Task details: From the first line of the data below through the line holding "leaf('small pale green", output each line exactly and leave the pictures out.
========================
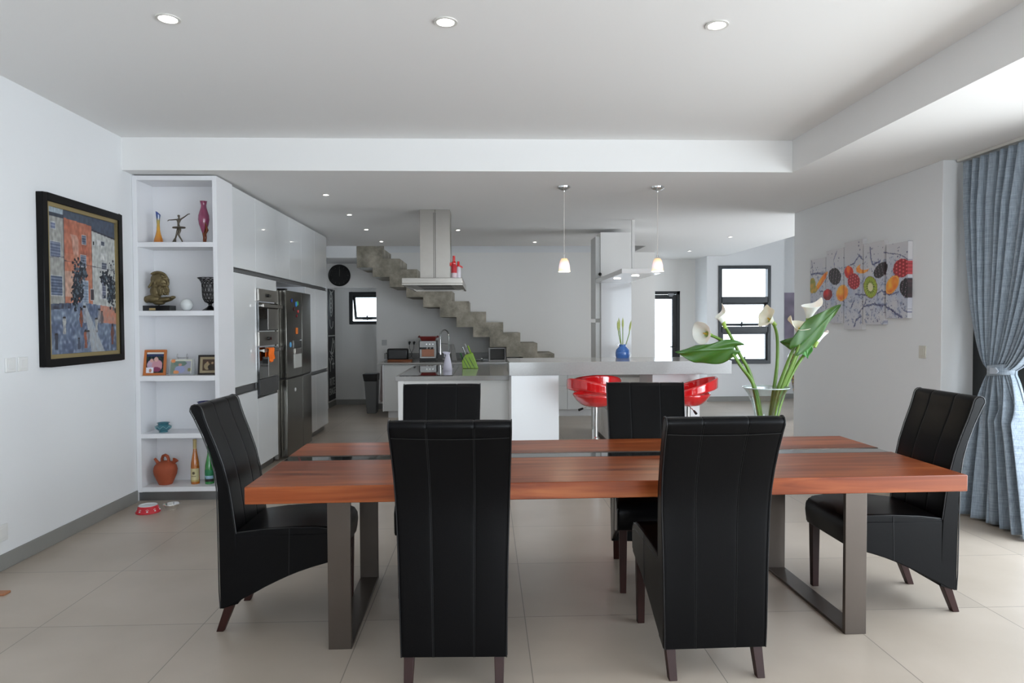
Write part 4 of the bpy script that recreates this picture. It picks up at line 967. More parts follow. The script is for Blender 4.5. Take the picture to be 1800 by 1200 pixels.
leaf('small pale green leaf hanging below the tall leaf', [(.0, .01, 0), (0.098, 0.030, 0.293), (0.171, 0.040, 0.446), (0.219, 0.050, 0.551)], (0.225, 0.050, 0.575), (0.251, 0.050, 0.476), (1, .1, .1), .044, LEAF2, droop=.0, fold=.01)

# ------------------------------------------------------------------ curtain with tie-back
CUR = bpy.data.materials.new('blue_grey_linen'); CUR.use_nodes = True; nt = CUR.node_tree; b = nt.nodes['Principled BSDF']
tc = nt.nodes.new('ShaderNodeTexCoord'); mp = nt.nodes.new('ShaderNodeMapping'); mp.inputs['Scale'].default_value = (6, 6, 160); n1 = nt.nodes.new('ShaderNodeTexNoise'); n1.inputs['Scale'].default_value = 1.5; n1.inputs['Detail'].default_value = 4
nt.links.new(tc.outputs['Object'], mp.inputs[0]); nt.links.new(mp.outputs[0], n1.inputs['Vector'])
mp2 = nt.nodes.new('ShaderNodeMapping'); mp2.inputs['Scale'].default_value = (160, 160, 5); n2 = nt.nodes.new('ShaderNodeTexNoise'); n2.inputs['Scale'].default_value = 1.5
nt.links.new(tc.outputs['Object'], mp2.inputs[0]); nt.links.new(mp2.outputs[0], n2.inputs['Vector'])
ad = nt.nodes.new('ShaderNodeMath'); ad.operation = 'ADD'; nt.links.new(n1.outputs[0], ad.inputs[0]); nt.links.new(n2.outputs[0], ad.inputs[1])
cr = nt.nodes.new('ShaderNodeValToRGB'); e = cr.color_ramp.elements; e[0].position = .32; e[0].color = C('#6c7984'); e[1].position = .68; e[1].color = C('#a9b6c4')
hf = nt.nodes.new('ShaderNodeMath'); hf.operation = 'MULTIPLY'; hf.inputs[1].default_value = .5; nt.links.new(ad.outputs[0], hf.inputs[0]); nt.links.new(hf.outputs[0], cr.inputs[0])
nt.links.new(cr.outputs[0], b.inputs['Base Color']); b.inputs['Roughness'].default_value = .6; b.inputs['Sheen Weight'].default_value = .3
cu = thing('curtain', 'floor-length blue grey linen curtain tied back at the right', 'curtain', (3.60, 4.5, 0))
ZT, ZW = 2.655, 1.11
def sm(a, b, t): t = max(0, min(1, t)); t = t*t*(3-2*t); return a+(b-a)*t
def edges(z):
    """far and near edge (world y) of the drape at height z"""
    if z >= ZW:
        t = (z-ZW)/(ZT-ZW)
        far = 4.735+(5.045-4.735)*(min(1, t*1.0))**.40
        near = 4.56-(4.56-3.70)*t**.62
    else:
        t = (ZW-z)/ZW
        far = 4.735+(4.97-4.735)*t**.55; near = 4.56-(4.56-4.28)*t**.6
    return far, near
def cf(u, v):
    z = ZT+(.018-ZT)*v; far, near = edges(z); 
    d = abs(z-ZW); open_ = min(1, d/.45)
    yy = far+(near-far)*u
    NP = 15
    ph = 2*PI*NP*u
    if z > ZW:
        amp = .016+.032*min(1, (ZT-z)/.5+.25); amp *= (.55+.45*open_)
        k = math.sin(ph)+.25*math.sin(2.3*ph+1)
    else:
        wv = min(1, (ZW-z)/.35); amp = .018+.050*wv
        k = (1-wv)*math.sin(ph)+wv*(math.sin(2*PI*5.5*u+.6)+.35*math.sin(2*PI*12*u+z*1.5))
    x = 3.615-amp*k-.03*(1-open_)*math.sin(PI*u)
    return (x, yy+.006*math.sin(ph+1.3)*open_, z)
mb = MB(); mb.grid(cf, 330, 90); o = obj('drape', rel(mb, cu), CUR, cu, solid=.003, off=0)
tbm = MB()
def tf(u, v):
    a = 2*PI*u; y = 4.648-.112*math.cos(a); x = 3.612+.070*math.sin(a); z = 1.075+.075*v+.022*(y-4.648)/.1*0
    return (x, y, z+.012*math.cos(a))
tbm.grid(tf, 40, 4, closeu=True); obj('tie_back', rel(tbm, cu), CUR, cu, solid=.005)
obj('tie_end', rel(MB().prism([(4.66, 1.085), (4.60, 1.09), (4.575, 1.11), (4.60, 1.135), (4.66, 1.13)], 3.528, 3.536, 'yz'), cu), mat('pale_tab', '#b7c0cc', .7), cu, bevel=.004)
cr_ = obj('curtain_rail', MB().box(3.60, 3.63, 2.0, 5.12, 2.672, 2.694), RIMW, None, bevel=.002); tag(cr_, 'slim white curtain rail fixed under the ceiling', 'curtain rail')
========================
Written answer:
Write part 4 of the bpy script that recreates this picture. It picks up at line 967. More parts follow. The script is for Blender 4.5. Take the picture to be 1800 by 1200 pixels.
leaf('small pale green leaf hanging below the tall leaf', [(.0, .01, 0), (0.098, 0.030, 0.293), (0.171, 0.040, 0.446), (0.219, 0.050, 0.551)], (0.225, 0.050, 0.575), (0.251, 0.050, 0.476), (1, .1, .1), .044, LEAF2, droop=.0, fold=.01)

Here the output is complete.